Atomistic studies of interfaces in engineering alloys
- Reference number
- SM22-0048
- Project leader
- Lu, Song
- Start and end dates
- 230101-241231
- Amount granted
- 1 204 000 SEK
- Administrative organization
- Thermo-Calc Software AB
- Research area
- Materials Science and Technology
Summary
Modern alloy design increasingly exploits computational calculation and modelling approaches to guide the selection of alloy compositions and processing strategies, to achieve desired microstructures and properties. In this context, computational thermodynamic and kinetic simulations in the framework of the CALculation of PHAse Diagram (CALPHAD) approaches are powerful tools for accelerating design of new alloy systems. The accuracy and predictive power of these approaches rely heavily on the comprehensive databases mostly derived from experiments. In the project, we explore a fast-growing area of combining high-throughput quantum mechanical calculations (ab initio) with the CALPHAD methods. Our goal is to realize integrated and automated ab initio characterization of interfaces (e.g., grain boundaries, precipitate interfaces, twin boundaries, etc.) in multi-component multi-phase alloy systems. The interfacial properties, especially the interfacial energies, are usually notoriously difficult for experiments, but serve as key parameters in thermodynamic and kinetic modelling. They have not been yet the subject of a concentrated effort of ab initio and CALPHAD communities. The successful implement of this project will significantly improve the predictive power of today’s kinetic modelling tools for precipitate nucleation, growth and coarsening, facilitating the Swedish metal industries to better control precipitation in various engineering alloys.
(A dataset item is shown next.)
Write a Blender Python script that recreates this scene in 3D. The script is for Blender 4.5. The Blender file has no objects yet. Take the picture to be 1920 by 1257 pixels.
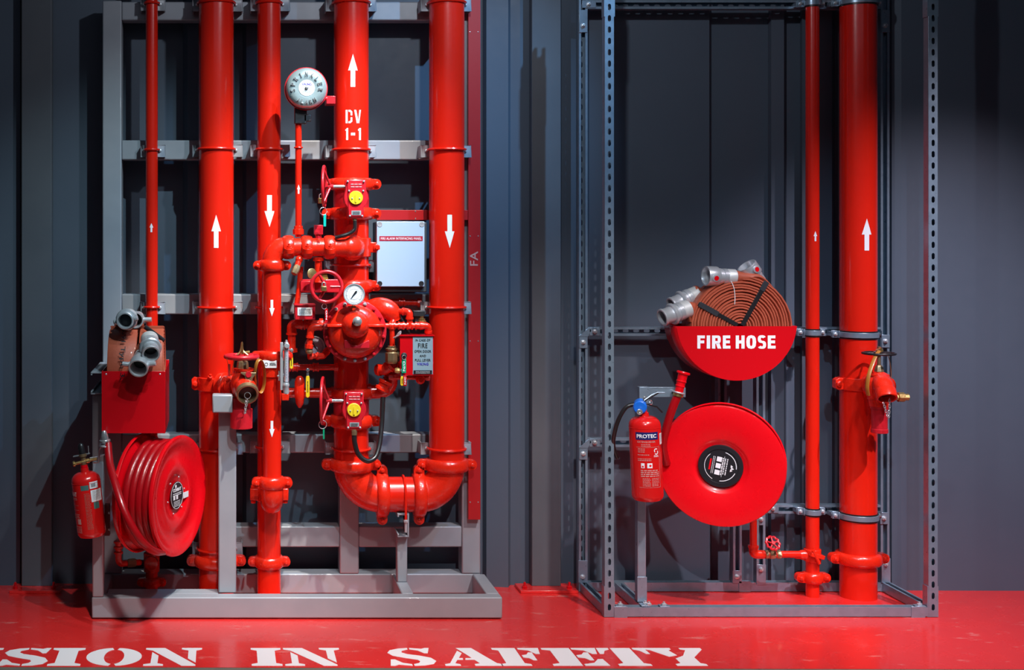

Popular science description
There is an increasing demand in using advanced atomistic approaches for characterizing and understanding the physical and mechanical properties of metallic materials. Particularly, internal interfaces in the microstructure including grain boundaries and precipitate interfaces play prominent roles. These interfaces are two-dimensional defects, having thickness in the scale of nanometer. Investigating their properties by nowadays experiments is extremely difficult, but they are ideal subjects for advanced quantum-mechanical (ab initio) calculations at the atomistic scale. I have expertise in developing and using advanced ab initio methods for studying complex interfaces in metallic materials for many years. In this project, we aim at combining advanced ab initio methods with the computational thermodynamics and kinetics simulations to reach improved understanding and characterisation of internal interfaces in metals. The knowledge obtained in this study will improve the predictive power of the current material modelling tools, which will effectively guide the discovery and design of new alloy systems.